The Government should consider changing tax rules, benefit payments and planning regulations to help more young people get affordable accommodation within the private rented sector, a group of MPs says today.
 
The All-Party Parliamentary Group on the Private Rented Sector says a range of issues including council powers to prevent properties being turned into shared homes to rent, and housing benefit restrictions for the under-35s could be making it more difficult for young people to rent in the private sector.
 
The Group’s report calls for:

  • The Government and local authorities to look at whether planning powers, specifically Article 4 Directions, are unduly restricting the supply of new private homes for rent. The MPs’ group says the powers can be a useful tool but it should be easier for landlords to rent out shared homes to families, and then turn them back into use as houses in multiple occupation.
  • A full review of the Shared Accommodation Rate rules, which means single people under 35 can now only claim housing benefit equivalent to a room in a shared house, to see whether the changes mean not enough housing is available at the right rent for those who need it.
  • Investigating paying housing benefit directly to private landlords to encourage more to rent their homes to those on benefits.
  • An increase in the ‘rent-a-room’ tax allowance to encourage more homeowners to let rooms to lodgers.
  • A ban on council tax being charged for bedsit rooms, or the introduction of a lower band for bedsits, to ensure rented rooms aren’t made unaffordable by more councils charging separate council tax on them.
  • A review of VAT rules to encourage more properties to be converted for housing use.

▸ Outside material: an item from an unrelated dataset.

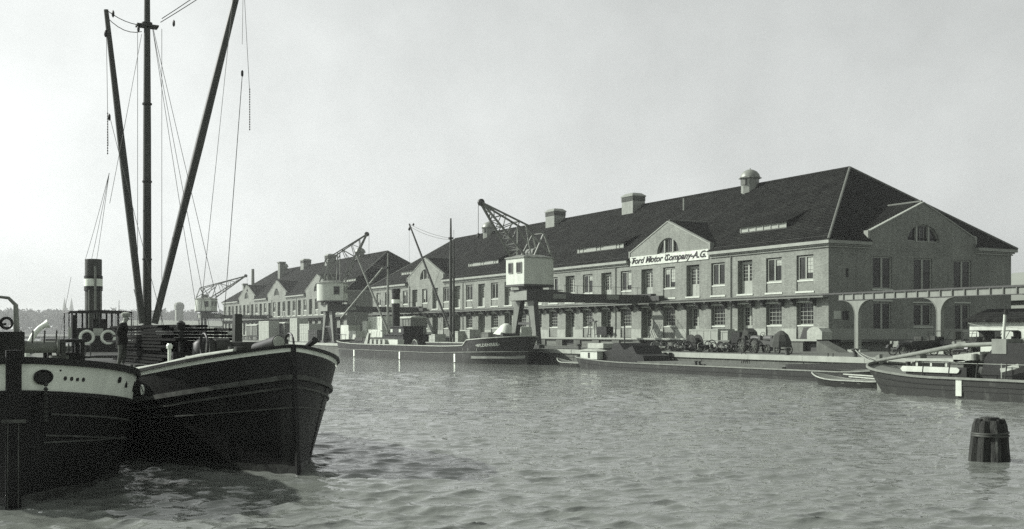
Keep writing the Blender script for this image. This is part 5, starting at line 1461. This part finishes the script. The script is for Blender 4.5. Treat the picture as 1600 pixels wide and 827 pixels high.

The group’s Conservative chairman Oliver Colvile MP, says fears of “studentification” – the prospect of too many students living in one residential area – are often behind the use of planning powers to restrict conversions to shared housing. 

Tenants’ campaign groups say the report doesn’t go far enough.

Alex Hilton, director of Generation Rent, said: “Half of 16-34 year-olds are renting privately and every week two days’ wages goes straight to their landlord. The private rented sector is systematically sucking money from the young and it will take much more than tinkering on the edges to give young people a secure and affordable home.

“The recommendations in this report simply don’t go far enough and in most cases do no more than call for a review. This incremental approach fails to reflect an understanding of the pressure cooker in which renters of all ages are living today. We are counting on MPs to release that pressure, not to keep us simmering.”